Behind every major retailer, manufacturer, and enterprise is a web of smaller suppliers keeping operations moving. But across the UK, too many of those businesses are being left waiting weeks or even months to get paid.
After years of mounting frustration over delayed invoices and the pressure they place on smaller firms, Britain is preparing its toughest commercial payment reforms in roughly 25 years.
The proposed legislation would introduce stricter rules around invoice settlement, including maximum payment limits and clearer standards for how companies manage invoice approvals and disputes. The objective is to improve cash flow for small businesses, reduce the financial strain cause by late payments, and bring greater transparency to corporate payment practices.
Keeping Cash Flow In-House
The economic stressors of recent years are one of the key reasons businesses delay supplier payments. These external pressures have made cash flow a primary measure of a company’s financial health, leading some enterprises to hold onto funds as long as possible by extending payment timelines.
For suppliers, late payments are more than just a month-end headache. Data from UK fintech Funding Circle found that roughly 14,000 British businesses shut down each year due to the effects of delayed B2B payments—equivalent to about 38 closures per day.
Standing in Stark Contrast
These persistent payment delays stand in sharp contrast to the growing adoption of real-time payments. Instant payment rails have gained substantial traction in B2B transactions, in part because real-time settlement provides businesses with greater control over liquidity and working capital.
Under the proposed UK bill, larger companies would not only be expected to pay suppliers on time, but also submit payment performance reports to regulators.
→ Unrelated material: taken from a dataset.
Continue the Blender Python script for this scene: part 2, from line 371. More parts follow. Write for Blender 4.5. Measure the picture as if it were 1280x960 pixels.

The government also plans to make payment histories accessible to suppliers, giving them greater visibility before signing contracts.
What can appear to be short-term payment delays can, over time, create ripple effects throughout the economy—weakening supplier stability, constraining small business growth, and amplifying financial strain across supply chains.
“Slow and late payments are unfailingly one of, and often the single biggest reason, for small businesses to fail,” Hugh Thomas, Lead Commercial and Enterprise Analyst at Javelin Strategy & Research, told PaymentsJournal. “This is true for every developed economy we have data for.”